グローバル展開を進める多く企業が直面する課題 なぜ海外現地化は進まない?
「それは現地に任せています」
この課題の難しさは、現地のことであるにも関わらず、現地だけで解決できないところにあります。
「現地化」の解決のためには、タレントを採用し、リテンションし、育成していく必要があります。それを実現するには、採用ブランドを上げることも必要ですが、給料、昇進可能性、職場からの刺激、成長実感、企業理念や会社が行っていることへの共感、そして日本本社と連携してサポートを取り付けることまで考慮しなければなりません。
では実際はどうでしょうか。本社の人に、現地の採用に関する話を伺うと、「それは現地に任せています」と答えられることが少なくありません。今後のアジアの発展性、その企業の事業展開スピードを考慮する必要がありますが、一般論で考えると、現地だけで解決できる課題ではないといえます。(図表.2参照)
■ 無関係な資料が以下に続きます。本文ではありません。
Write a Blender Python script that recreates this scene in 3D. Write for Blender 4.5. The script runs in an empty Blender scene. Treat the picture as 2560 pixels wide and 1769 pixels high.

図表.2 海外現地法人におけるグローバル人材マネジメント課題

現地での採用に関して、足元の人材補充のみが目的であれば、現地だけでも解決できるかもしれません。しかし、将来の現地での発展を考えれば、本社からの支援が不可欠です。事業サイドからの短期的な収益プレッシャーがあれば、長期間かけて人を採用して育成していくというインセンティブは働きにくいのが常です。
そのような状況でも、優秀なカントリーマネジャーは、そこまで考慮して本社とかけあい、予算やHR人材を獲得していきます。さらには、現地に合わせて、報酬制度、昇進昇格制度をつくり、タレントを成長させるためのケアを行います。タレントのリテンションを考慮すると、メンター制度や育成制度も大事ですが、日常で成長を感じさせられるジョブアサインメントも必要になってきます。
ここまでのことに取り組むには、現地の予算や人だけでは限界があります。多くの企業では、現地だけではそこまで手が回らず、結果「タレントが辞めていく」という構図に陥りがちです。